# Start of Entries provided

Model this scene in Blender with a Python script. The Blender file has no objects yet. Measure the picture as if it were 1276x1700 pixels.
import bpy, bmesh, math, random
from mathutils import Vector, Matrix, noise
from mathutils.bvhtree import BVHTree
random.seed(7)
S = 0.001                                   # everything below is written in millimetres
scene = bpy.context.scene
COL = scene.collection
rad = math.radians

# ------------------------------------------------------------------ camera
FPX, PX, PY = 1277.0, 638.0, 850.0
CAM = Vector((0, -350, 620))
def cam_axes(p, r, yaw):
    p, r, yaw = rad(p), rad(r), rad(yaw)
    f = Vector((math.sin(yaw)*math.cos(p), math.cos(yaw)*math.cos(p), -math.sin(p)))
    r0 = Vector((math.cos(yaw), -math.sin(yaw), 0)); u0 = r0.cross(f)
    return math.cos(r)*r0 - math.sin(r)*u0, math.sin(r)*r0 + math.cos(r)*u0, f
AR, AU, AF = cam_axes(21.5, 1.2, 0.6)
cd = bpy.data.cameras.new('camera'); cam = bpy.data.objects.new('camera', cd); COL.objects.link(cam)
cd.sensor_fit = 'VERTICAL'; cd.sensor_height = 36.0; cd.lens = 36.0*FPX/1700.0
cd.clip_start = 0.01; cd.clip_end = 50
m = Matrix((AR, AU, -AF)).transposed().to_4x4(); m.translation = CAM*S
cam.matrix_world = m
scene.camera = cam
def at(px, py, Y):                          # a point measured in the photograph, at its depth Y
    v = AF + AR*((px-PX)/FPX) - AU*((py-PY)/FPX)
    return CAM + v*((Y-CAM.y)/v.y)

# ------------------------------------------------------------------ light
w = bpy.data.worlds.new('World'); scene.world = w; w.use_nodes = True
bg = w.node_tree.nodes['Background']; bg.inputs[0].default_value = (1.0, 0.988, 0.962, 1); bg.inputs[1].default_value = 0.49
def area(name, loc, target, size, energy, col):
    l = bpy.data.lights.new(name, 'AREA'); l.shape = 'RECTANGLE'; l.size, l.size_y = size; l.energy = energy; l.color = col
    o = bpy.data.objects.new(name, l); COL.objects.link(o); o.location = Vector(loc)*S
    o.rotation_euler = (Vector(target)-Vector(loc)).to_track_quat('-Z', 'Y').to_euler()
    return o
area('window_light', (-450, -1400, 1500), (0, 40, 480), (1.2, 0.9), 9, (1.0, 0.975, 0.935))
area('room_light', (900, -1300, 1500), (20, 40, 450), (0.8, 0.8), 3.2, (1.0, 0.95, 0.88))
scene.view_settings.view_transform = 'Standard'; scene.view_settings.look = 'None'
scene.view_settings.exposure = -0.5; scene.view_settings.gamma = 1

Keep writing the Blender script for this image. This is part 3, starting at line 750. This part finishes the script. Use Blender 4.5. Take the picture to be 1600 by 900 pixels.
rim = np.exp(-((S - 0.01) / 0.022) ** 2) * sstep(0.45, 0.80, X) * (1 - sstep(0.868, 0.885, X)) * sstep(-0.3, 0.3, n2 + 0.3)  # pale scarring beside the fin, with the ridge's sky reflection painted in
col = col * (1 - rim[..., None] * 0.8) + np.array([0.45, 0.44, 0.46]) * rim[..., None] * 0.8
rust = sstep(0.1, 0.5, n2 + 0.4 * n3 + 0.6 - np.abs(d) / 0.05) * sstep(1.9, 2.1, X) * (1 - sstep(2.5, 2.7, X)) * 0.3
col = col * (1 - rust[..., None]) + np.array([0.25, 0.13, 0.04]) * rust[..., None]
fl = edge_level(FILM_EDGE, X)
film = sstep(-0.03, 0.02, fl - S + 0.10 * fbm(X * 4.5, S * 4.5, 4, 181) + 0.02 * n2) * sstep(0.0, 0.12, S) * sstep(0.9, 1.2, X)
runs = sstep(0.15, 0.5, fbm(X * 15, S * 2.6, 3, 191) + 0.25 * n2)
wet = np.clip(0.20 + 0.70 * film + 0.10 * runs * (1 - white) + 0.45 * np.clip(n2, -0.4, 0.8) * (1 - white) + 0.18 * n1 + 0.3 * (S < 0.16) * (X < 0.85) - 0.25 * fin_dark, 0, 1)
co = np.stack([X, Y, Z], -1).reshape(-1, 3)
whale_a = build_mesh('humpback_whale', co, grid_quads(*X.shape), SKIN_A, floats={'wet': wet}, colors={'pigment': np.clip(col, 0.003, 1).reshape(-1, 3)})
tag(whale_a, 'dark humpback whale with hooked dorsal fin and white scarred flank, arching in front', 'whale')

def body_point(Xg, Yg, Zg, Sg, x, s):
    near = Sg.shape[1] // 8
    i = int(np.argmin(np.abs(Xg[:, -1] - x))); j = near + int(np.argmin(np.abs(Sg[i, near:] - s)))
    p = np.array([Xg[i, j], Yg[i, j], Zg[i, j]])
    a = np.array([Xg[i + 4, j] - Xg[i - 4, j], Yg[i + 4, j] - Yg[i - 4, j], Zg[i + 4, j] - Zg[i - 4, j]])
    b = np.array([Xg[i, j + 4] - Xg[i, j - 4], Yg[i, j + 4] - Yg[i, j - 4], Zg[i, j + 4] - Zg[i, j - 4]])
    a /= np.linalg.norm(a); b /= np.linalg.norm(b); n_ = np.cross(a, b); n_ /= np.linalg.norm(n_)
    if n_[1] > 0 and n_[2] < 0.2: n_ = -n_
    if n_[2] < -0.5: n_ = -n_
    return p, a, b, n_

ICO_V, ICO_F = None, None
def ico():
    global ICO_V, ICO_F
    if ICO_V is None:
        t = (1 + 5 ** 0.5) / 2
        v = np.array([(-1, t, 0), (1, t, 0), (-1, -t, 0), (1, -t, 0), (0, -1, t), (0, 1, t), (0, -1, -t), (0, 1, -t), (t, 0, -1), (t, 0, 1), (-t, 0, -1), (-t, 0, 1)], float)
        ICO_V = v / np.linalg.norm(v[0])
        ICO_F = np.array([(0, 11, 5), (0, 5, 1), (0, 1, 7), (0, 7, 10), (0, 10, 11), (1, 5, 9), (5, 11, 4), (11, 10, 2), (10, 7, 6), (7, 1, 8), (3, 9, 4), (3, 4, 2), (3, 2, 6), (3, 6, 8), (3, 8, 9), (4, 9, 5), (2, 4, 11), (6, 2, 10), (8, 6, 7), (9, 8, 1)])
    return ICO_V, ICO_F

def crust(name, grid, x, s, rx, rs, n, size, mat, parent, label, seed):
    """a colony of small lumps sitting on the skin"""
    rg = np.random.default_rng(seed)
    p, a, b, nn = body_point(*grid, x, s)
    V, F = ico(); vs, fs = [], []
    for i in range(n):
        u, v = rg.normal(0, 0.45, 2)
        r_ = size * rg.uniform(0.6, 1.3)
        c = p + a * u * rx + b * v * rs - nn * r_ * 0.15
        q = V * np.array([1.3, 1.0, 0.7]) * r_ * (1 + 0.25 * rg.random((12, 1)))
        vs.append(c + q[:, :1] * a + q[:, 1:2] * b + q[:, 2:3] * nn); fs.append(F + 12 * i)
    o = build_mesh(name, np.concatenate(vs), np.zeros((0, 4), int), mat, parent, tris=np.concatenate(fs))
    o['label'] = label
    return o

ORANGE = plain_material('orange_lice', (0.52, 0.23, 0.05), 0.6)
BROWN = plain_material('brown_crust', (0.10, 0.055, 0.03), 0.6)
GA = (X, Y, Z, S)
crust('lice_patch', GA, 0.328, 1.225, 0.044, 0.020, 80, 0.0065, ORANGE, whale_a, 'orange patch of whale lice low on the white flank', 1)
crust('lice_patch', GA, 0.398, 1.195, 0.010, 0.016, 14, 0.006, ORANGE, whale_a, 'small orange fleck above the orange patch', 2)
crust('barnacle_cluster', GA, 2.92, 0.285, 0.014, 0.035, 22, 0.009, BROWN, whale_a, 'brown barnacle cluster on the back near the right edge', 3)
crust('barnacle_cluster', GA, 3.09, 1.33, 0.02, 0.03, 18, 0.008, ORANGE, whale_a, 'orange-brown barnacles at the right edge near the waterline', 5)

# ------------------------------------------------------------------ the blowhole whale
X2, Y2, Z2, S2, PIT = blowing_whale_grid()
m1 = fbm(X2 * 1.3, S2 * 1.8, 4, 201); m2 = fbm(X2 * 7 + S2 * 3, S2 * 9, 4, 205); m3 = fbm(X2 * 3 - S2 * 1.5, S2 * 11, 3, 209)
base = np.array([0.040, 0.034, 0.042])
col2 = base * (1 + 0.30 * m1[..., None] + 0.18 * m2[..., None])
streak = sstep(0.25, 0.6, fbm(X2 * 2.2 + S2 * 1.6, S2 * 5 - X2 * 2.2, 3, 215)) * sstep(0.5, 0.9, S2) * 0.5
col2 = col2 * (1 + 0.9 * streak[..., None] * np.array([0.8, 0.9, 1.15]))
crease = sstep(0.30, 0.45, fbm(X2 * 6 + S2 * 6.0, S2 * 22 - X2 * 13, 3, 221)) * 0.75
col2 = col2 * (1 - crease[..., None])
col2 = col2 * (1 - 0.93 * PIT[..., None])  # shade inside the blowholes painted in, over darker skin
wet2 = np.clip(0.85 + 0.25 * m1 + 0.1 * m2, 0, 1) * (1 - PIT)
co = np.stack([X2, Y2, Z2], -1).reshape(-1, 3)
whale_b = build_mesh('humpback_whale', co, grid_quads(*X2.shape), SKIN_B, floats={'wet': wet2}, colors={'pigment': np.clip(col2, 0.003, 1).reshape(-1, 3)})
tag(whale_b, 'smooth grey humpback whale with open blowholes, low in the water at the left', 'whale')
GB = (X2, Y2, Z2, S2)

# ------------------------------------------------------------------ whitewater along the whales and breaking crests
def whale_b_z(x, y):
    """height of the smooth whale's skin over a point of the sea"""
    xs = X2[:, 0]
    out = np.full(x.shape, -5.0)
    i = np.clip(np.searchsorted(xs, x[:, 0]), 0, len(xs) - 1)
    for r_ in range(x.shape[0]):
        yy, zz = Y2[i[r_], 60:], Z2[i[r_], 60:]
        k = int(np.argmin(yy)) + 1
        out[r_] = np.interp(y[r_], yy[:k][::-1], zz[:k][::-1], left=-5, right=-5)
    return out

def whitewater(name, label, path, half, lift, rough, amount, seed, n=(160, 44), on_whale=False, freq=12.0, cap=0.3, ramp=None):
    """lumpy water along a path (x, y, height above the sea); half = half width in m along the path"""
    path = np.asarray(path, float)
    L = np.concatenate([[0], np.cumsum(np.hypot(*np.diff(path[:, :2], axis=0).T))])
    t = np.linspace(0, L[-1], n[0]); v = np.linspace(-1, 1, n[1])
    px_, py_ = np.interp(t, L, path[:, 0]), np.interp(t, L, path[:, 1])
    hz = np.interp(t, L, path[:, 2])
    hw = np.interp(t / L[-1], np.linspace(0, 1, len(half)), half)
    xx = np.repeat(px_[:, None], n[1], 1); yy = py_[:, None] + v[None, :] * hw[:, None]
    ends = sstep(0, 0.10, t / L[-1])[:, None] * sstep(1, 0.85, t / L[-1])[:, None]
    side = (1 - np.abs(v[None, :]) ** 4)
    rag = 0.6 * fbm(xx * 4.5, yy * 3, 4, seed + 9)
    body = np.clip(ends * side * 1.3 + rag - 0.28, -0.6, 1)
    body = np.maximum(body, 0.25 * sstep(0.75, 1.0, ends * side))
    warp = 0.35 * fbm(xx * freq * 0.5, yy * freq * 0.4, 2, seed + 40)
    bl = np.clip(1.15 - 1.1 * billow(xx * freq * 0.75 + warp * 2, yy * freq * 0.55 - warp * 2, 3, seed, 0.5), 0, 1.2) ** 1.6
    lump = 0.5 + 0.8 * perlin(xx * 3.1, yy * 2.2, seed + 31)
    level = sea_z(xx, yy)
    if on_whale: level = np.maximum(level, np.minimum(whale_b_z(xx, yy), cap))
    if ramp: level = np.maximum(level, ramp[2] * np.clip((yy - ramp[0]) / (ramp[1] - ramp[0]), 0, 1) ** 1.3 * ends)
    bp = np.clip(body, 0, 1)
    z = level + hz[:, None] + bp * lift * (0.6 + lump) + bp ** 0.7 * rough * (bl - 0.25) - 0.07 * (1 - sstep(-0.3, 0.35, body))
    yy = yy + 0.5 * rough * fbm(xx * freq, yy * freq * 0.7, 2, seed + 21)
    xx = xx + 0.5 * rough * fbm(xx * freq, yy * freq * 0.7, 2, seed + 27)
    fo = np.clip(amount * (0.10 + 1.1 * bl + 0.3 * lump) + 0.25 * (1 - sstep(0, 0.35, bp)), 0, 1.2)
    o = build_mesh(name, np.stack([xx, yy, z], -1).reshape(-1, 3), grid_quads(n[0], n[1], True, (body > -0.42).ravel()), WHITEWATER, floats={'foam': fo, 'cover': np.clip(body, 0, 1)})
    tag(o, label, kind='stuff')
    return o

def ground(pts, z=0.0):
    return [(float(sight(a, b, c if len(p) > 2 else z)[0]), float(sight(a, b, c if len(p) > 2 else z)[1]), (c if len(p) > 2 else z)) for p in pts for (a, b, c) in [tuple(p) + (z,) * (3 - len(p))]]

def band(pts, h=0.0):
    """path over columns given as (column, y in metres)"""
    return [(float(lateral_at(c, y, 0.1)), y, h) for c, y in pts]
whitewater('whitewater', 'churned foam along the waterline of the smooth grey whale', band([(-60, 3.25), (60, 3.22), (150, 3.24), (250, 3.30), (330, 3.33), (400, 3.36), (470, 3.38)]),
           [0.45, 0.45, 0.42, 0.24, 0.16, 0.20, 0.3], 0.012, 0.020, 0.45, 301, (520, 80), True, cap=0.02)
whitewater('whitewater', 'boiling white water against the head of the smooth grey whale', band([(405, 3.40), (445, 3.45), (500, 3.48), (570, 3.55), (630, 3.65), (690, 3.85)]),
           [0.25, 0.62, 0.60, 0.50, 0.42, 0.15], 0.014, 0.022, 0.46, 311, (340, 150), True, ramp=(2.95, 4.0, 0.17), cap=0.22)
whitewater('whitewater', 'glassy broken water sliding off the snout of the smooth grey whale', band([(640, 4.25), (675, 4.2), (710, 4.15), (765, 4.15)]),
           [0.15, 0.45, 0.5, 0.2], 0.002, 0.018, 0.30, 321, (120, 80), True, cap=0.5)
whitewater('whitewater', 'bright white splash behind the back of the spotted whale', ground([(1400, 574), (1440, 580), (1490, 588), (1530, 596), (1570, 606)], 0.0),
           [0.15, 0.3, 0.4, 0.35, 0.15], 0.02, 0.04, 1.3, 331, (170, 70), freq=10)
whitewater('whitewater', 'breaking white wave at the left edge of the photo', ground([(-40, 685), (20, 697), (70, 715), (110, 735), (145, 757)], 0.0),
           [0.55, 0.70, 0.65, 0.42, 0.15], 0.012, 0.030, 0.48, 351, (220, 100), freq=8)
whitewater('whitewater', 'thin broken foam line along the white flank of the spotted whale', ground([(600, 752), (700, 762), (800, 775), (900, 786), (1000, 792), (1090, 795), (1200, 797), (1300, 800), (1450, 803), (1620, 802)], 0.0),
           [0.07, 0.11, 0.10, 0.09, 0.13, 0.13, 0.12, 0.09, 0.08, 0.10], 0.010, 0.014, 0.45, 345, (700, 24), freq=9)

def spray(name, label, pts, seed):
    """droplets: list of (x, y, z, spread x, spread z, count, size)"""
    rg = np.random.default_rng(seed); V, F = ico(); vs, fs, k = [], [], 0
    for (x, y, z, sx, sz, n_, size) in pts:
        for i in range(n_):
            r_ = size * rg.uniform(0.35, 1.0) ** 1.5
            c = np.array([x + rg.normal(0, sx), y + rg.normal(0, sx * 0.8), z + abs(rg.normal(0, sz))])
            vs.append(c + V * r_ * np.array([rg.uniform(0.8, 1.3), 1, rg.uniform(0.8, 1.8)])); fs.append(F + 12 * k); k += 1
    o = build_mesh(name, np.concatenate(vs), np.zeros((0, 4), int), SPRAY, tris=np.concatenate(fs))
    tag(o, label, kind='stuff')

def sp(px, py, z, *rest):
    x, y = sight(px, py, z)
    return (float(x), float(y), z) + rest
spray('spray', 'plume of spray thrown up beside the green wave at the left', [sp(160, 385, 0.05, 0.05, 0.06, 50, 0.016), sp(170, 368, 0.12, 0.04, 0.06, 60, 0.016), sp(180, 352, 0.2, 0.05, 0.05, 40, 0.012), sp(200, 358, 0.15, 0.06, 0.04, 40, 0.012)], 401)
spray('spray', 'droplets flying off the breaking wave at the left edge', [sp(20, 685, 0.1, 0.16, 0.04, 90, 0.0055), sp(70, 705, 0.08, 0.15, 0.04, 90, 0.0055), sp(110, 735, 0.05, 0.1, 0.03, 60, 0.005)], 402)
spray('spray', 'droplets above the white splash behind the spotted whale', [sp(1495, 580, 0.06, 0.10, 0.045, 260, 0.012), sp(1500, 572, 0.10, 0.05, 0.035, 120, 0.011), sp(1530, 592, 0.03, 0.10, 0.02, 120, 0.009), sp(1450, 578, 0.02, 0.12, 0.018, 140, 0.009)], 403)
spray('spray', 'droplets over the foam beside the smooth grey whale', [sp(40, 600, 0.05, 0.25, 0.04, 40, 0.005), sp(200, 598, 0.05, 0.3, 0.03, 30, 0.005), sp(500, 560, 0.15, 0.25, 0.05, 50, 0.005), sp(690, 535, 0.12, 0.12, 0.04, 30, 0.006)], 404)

# End of Entries provided

* _Set problem_
Using the data above, reproduce exactly the lines from the line that contains "crease = sstep(0.30, 0.45, fbm(X2" through the line that contains "GB = (X2, Y2, Z2, S2)", including both.

* _Exercise output_
crease = sstep(0.30, 0.45, fbm(X2 * 6 + S2 * 6.0, S2 * 22 - X2 * 13, 3, 221)) * 0.75
col2 = col2 * (1 - crease[..., None])
col2 = col2 * (1 - 0.93 * PIT[..., None])  # shade inside the blowholes painted in, over darker skin
wet2 = np.clip(0.85 + 0.25 * m1 + 0.1 * m2, 0, 1) * (1 - PIT)
co = np.stack([X2, Y2, Z2], -1).reshape(-1, 3)
whale_b = build_mesh('humpback_whale', co, grid_quads(*X2.shape), SKIN_B, floats={'wet': wet2}, colors={'pigment': np.clip(col2, 0.003, 1).reshape(-1, 3)})
tag(whale_b, 'smooth grey humpback whale with open blowholes, low in the water at the left', 'whale')
GB = (X2, Y2, Z2, S2)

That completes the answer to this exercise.